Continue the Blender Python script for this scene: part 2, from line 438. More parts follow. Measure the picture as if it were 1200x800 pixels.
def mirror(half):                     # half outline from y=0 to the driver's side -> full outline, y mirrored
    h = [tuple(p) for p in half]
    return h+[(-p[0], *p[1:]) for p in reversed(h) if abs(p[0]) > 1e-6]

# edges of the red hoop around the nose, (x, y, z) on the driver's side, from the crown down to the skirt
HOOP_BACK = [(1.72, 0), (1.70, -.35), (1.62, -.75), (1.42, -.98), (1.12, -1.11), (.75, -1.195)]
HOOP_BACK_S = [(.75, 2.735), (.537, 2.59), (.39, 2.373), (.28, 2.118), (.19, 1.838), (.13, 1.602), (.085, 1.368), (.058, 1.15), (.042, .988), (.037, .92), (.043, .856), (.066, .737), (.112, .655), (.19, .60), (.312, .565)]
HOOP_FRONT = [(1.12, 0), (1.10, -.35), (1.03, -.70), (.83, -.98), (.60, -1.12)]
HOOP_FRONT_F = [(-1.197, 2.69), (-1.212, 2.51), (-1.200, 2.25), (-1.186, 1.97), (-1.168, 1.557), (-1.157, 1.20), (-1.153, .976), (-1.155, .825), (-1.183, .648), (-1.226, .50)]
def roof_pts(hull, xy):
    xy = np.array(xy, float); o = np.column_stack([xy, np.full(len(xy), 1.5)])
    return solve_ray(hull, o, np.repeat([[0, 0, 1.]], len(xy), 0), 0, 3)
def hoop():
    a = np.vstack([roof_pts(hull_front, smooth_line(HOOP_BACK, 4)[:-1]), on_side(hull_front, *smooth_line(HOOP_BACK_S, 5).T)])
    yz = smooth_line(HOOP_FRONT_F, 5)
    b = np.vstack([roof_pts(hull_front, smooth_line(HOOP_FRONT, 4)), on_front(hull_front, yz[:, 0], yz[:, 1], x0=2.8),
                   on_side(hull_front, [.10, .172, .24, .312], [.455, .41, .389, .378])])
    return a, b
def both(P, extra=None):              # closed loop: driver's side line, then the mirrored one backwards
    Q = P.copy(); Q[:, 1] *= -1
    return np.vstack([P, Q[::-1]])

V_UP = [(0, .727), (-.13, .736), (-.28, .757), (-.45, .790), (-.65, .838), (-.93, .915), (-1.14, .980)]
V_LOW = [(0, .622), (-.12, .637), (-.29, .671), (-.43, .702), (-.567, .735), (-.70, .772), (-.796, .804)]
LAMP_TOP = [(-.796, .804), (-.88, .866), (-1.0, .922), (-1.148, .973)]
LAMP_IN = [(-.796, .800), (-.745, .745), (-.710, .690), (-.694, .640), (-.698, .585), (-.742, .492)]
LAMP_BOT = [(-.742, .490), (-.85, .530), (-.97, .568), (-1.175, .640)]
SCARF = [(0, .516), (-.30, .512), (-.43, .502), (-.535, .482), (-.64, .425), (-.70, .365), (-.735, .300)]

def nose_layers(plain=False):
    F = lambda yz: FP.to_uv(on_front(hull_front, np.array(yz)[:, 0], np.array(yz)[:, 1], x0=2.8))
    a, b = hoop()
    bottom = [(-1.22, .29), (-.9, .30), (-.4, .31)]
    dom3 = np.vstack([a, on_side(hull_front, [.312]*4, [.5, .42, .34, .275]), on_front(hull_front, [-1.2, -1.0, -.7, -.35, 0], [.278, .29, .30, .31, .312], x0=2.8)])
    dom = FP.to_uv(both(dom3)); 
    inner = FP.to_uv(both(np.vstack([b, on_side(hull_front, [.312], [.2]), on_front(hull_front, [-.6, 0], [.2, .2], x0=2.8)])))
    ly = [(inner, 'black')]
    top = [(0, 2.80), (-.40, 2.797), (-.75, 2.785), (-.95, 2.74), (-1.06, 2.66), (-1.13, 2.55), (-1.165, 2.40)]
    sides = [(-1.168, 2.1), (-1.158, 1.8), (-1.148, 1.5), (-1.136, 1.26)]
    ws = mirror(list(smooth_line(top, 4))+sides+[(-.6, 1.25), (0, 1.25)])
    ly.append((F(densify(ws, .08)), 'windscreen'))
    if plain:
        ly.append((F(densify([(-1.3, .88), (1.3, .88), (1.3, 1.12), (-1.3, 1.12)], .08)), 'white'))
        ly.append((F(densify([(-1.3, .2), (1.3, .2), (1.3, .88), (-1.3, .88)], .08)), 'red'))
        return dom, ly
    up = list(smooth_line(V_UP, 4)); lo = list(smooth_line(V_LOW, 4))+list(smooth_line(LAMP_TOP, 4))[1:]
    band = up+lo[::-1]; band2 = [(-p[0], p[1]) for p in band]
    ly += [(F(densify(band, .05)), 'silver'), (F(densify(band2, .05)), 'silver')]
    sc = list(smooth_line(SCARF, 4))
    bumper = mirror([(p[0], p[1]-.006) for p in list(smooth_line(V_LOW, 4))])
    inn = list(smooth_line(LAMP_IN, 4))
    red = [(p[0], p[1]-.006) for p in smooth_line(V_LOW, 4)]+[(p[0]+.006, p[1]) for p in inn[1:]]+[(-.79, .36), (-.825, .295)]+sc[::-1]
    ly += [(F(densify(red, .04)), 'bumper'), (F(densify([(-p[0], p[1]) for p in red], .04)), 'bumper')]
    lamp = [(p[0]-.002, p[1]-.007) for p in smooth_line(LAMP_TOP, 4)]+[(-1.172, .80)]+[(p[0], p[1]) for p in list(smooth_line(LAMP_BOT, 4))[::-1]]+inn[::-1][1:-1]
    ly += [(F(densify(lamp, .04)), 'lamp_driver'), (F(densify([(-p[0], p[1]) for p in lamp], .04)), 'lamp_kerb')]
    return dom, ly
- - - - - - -
[Short exercise] Reproduce only the lines from the top of the material through the one bearing "return h+[(-p[0], *p[1:])", each exactly as it stands.

[Answer below]
Continue the Blender Python script for this scene: part 2, from line 438. More parts follow. Measure the picture as if it were 1200x800 pixels.
def mirror(half):                     # half outline from y=0 to the driver's side -> full outline, y mirrored
    h = [tuple(p) for p in half]
    return h+[(-p[0], *p[1:]) for p in reversed(h) if abs(p[0]) > 1e-6]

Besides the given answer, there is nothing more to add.